Третья фаза — это поиск нового дома и семьи.
Семья состоит из охранников и следователей. Да, вы не выбирали их и не росли с ними, но они навсегда станут вашей семьей, нравится вам это или нет, со всеми преимуществами и недостатками. Лично я люблю своих родственников и ни за что бы их не поменял, но в тюрьме я обрел новую семью, о которой тоже тревожусь. Каждый раз, когда кто-то из моей нынешней семьи уходит, я чувствую, будто от моего сердца отрезали кусок. Но я также и очень счастлив, когда плохому члену семьи нужно покинуть нас
[122].
— Скоро мне придется уйти, — объявила штаб-сержант Мэри за несколько дней до своего отъезда.
— Серьезно? Почему?
— Пришло время. Но с тобой останется другой сержант. Это было не очень приятно, но спорить бессмысленно: трансфер агентов военной разведки — не тема для дискуссии. Мы посмотрим фильм перед тем, как я уйду, — сказала штаб-сержант Мэри.
— О, хорошо! — сказал я. Я еще не усвоил эту новость.
Штаб-сержант Мэри, скорее всего, изучала психологию и прибыла с западного побережья, возможно, из Калифорнии. Однажды она рассказала мне, что перед тем, как вступить в армию США, в конце 90-х годов, когда ей было немного за 20, ее направили в Боснию. Думаю, что Мэри выросла в довольно бедной семье. Армия США открывает огромные возможности для людей из низших слоев общества, и большинство военных, с которыми я встречался, были из низших слоев. Она высоко ценила взгляды и идеи Ричарда Зулея, но у нее были довольно напряженные отношения с остальной командой. У нее очень сильный характер. В то же время ей нравилась ее работа, и, возможно, ей приходилось переступать через свои принципы. «Я знаю, то, что мы делаем, не очень полезно для нашей страны», — говорила она мне обычно.

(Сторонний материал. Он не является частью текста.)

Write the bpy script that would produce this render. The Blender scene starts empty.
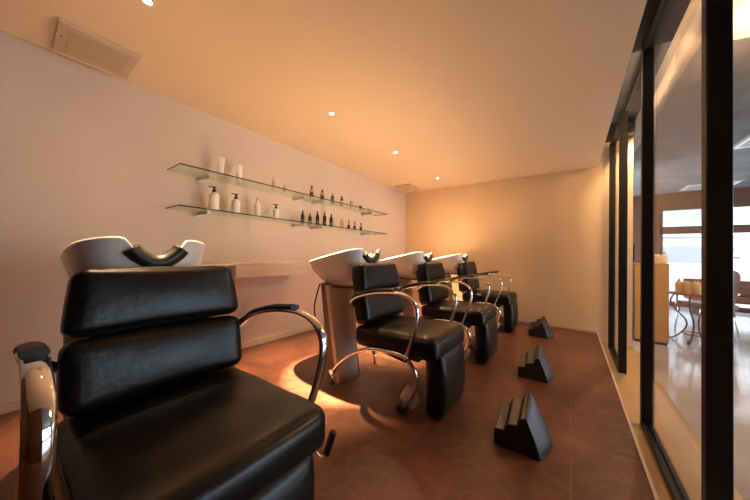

Штаб-сержант Мэри была первой американской женщиной-солдатом, с которой я познакомился.
— Сержант, вы так много сквернословите! Мне стыдно за вас, — однажды сказал я.
Она улыбнулась:
— Это потому, что я много времени провожу в окружении парней.
Первое время мне было трудно начать разговор со сквернословящей женщиной, но позже я понял, что в обычной жизни невозможно говорить по-английски, не посылая на три буквы все подряд. Английский терпит больше ругани, чем какой-либо другой язык, и вскоре я тоже научился сквернословить. Иногда охранники просили меня перевести какое-нибудь слово на арабский, немецкий или французский, и я знал перевод, но не мог произнести его, потому что он звучал слишком вызывающе. С другой стороны, ругаясь на английском, я чувствую себя нормально, потому что именно так я изучал язык с самого первого дня. Мне было противно, когда дело доходило до богохульства, но ко всему остальному я относился спокойно. Ругань становится весьма безобидной, когда все вокруг постоянно ее используют.